Riley says it's not just jargon, but executives' propensity to push action that alienates employees. "At the top level, people are talking with language that is very action-oriented, things like 'We are trying to inject speed' or 'We are engineering our success,'" she says. "A boss needs to be able to shift from using the language of speed and urgency to the language of inclusiveness: Here is what we are doing, and here's what we need you to do."

Bottom line, says Walters, the key to implementing real change is to respect workers' need for quality, timely information. "When it comes down to it, organizations are people working together to meet goals," she says. "They're not inhuman machines. Change efforts fail because the language used to present them fails to recognize there are people involved."
So how do you choose the right language for explaining change to the people who have to carry it out? Patricia Riley, a communication professor at USC, suggests spending almost as much time preparing to present your change plan as you do formulating it.

Managers should first brainstorm a long list of metaphors and sentences they might use to describe the change and how it will affect employees. Then, Riley says, it's helpful to decide on a title or phrase that people will remember. "You need to decide what the overarching umbrella phrase for the change is going to be," she says. "It has to have a name that is both going to resonate with people in terms of the change and also be memorable."
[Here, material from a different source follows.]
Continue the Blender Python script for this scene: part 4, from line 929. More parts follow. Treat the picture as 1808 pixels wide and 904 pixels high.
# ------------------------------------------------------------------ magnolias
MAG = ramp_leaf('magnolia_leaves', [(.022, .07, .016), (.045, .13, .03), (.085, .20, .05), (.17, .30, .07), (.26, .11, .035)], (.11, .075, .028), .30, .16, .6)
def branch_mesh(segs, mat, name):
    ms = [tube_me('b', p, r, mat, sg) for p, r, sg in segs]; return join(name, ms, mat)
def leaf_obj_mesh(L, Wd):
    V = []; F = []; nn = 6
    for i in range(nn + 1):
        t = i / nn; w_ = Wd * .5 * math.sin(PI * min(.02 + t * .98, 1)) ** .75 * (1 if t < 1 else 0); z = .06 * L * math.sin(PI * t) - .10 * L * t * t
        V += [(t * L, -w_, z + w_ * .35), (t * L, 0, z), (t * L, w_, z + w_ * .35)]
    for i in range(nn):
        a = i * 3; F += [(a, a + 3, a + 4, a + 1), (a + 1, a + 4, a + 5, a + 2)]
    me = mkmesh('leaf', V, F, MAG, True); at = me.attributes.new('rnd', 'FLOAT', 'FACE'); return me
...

For Jonathan Kramer, a San Diego-based business psychologist, perhaps the most important word to include in any presentation about change is "because." He cites a study by social psychologist Ellen Langer that showed the power of that word. When people making a request - to cut in the line at the bank or to take someone else's seat on a bus, for instance - added the word "because" to their question, the cooperation rate increased from 60 percent to 94 percent, the study found.